INSTRUCTIONS FOR THE TASK: Give back exactly the lines running from the line that holds "Write the bpy" through the line that holds "COL = S.collection", ends included, and no other lines.

======== INPUT FOR THIS TASK

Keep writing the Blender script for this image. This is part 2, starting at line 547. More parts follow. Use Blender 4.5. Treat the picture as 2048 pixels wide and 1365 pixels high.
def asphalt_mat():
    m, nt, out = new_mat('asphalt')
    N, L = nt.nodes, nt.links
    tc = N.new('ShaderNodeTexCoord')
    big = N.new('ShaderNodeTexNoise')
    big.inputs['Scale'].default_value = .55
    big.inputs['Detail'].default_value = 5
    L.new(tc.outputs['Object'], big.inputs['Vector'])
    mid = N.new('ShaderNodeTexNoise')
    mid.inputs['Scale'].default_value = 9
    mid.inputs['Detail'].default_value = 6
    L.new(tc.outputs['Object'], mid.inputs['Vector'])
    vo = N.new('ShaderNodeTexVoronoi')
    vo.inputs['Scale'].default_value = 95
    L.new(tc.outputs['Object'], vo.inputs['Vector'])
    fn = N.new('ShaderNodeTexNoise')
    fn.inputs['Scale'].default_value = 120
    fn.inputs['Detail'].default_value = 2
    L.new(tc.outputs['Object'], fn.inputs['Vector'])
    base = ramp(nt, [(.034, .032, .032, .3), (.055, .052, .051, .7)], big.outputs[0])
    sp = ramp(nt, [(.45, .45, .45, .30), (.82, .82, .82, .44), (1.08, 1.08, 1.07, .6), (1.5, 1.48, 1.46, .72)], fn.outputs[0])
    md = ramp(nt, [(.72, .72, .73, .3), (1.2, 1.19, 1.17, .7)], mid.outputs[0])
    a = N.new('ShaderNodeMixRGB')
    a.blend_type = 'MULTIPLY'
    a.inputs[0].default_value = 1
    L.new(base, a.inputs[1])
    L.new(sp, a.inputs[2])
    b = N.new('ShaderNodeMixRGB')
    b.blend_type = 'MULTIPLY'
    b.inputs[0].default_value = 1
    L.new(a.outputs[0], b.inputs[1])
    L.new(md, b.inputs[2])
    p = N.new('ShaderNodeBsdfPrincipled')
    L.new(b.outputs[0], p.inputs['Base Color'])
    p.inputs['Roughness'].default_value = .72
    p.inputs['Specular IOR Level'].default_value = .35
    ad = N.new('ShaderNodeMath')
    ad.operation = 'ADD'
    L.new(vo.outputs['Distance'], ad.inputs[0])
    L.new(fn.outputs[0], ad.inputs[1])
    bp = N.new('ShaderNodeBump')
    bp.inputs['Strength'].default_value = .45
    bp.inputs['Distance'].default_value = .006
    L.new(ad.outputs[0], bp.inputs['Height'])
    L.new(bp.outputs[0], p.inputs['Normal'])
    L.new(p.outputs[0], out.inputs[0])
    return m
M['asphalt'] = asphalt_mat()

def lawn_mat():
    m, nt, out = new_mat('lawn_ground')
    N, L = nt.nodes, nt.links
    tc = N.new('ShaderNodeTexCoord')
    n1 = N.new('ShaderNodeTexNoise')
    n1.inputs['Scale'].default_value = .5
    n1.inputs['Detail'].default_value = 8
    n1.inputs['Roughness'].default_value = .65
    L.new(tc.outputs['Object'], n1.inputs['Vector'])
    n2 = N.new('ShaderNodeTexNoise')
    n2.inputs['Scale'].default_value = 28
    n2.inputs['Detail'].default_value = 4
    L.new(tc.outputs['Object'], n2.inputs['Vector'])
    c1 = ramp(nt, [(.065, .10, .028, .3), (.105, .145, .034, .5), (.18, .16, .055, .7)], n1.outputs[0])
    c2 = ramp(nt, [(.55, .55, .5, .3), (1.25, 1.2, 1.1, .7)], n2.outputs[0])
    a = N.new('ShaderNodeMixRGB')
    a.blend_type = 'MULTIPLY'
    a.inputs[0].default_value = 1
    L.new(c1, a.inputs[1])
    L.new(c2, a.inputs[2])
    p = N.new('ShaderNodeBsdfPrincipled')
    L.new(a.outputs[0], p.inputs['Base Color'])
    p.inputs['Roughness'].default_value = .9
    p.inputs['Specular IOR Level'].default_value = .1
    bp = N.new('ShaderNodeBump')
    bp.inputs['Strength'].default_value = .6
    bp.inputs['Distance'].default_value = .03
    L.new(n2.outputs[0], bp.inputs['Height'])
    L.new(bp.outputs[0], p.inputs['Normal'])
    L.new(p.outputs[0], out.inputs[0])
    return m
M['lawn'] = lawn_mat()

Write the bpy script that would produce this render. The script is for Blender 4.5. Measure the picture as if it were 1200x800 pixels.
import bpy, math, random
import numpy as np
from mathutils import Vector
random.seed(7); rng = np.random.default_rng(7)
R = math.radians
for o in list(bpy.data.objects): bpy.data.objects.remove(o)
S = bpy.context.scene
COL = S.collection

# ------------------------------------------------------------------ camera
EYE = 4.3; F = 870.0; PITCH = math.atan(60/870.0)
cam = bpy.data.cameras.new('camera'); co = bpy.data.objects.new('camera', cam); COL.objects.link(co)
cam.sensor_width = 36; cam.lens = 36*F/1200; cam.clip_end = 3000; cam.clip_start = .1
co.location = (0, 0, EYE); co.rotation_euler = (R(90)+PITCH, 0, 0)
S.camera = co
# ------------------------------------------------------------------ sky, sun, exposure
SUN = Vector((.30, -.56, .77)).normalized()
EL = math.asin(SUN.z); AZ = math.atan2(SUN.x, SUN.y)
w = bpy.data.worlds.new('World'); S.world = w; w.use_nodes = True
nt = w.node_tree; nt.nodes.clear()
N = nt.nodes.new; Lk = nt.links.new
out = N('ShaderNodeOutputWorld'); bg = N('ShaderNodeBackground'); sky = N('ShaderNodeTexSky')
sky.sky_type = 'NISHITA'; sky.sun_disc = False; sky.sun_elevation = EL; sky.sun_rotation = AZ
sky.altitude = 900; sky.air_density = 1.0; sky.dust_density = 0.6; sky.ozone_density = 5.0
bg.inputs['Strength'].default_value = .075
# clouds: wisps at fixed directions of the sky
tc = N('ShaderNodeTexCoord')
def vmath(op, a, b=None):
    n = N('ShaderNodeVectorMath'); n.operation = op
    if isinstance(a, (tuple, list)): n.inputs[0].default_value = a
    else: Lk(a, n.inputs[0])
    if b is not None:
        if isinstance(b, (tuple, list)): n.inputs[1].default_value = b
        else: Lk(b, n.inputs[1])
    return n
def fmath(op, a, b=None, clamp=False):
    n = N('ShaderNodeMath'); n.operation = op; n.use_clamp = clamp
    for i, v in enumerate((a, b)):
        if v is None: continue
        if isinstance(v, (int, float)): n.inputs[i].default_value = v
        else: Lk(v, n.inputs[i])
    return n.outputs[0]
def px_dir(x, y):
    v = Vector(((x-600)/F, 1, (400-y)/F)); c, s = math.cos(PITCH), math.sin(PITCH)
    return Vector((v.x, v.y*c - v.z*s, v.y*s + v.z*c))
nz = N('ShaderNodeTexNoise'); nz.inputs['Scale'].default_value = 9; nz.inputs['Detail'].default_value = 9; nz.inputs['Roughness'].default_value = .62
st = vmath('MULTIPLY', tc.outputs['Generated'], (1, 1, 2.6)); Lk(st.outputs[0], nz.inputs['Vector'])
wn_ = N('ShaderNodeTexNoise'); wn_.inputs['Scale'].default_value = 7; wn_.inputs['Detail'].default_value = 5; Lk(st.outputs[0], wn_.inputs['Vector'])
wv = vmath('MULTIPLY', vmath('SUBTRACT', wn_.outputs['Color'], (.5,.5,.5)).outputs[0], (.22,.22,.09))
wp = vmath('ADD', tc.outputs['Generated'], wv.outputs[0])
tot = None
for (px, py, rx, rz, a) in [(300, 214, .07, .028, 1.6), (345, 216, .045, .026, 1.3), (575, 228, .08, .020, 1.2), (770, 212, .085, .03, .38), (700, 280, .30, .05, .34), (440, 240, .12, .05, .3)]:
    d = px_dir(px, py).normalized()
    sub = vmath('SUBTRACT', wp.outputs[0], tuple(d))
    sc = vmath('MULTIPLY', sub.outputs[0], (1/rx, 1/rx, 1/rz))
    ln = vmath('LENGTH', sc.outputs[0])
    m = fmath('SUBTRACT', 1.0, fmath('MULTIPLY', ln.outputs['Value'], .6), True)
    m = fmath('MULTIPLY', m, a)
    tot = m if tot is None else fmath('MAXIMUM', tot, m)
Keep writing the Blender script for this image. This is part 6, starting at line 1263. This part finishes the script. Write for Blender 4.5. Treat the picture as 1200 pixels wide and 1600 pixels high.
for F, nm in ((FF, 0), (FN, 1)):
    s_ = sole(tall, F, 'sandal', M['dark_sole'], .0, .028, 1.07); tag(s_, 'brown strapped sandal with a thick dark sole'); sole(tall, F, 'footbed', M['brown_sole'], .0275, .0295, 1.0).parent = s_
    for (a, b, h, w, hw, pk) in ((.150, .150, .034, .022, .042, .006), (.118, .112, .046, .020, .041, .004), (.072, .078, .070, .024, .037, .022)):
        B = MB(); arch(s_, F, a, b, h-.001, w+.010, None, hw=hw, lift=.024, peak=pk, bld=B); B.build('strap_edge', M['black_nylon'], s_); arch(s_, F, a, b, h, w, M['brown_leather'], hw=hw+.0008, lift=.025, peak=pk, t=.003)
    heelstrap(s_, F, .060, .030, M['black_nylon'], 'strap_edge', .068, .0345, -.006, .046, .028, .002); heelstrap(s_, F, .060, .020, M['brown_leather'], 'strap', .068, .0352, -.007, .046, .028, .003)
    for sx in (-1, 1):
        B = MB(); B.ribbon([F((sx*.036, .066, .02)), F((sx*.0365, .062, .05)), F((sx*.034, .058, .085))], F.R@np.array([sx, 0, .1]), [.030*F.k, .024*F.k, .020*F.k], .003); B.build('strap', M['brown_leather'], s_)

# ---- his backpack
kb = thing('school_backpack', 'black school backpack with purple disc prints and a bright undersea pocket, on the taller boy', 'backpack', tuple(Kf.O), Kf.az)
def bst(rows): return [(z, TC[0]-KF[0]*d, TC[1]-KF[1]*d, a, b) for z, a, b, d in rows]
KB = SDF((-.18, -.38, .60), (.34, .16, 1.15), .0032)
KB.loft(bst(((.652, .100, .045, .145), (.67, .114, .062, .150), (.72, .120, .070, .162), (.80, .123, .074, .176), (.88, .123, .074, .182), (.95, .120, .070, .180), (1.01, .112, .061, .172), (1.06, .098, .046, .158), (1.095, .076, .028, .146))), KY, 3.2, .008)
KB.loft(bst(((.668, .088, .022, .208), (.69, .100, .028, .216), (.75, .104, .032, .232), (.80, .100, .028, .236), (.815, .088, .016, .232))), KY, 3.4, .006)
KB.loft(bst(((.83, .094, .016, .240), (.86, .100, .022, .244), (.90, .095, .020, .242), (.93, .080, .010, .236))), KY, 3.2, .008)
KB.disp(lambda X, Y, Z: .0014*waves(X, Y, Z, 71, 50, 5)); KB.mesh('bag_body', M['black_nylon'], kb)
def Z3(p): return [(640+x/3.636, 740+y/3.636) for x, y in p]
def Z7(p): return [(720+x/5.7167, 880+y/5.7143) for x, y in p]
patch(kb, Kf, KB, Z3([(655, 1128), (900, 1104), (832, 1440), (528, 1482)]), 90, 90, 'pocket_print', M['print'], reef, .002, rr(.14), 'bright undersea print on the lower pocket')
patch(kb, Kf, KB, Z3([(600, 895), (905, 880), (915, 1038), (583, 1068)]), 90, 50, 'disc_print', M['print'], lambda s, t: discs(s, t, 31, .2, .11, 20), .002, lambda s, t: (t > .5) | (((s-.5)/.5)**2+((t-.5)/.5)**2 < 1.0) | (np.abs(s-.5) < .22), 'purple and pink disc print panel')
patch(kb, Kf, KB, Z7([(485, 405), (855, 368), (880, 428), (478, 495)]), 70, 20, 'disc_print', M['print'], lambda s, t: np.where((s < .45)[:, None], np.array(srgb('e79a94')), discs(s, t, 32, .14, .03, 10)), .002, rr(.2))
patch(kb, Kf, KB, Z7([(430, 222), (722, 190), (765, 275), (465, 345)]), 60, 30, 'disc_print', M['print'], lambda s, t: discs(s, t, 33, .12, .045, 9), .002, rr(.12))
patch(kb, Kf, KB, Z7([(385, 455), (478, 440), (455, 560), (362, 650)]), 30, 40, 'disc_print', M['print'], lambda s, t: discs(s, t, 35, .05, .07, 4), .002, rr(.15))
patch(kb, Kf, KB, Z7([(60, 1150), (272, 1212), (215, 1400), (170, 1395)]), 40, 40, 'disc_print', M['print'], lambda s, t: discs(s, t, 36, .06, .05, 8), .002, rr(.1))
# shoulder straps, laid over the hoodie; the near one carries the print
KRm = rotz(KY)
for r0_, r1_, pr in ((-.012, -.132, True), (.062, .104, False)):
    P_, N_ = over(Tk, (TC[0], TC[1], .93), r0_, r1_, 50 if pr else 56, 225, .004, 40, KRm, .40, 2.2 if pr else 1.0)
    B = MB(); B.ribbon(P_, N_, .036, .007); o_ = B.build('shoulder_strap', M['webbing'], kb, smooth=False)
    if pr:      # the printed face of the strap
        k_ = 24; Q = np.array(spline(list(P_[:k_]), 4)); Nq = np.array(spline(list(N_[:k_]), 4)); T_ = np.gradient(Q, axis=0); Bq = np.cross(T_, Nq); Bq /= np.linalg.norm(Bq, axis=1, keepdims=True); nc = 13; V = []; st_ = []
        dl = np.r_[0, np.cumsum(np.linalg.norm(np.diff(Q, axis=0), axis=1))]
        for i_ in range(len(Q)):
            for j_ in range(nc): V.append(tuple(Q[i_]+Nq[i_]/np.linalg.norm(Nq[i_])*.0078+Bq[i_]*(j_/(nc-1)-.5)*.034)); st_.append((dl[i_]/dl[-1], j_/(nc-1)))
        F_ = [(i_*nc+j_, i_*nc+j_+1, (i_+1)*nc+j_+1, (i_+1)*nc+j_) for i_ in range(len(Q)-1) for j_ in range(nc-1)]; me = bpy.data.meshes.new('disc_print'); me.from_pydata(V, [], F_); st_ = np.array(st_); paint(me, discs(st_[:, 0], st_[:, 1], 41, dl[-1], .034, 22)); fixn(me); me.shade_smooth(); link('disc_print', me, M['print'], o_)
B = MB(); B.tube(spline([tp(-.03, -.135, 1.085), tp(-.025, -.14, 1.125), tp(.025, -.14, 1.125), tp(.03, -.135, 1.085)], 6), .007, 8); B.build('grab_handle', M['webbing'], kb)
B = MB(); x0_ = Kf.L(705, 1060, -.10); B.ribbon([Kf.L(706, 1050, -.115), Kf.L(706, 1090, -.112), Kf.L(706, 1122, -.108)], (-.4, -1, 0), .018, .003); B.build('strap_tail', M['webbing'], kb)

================

ANSWER TO THIS PROBLEM:
Write the bpy script that would produce this render. The script is for Blender 4.5. Measure the picture as if it were 1200x800 pixels.
import bpy, math, random
import numpy as np
from mathutils import Vector
random.seed(7); rng = np.random.default_rng(7)
R = math.radians
for o in list(bpy.data.objects): bpy.data.objects.remove(o)
S = bpy.context.scene
COL = S.collection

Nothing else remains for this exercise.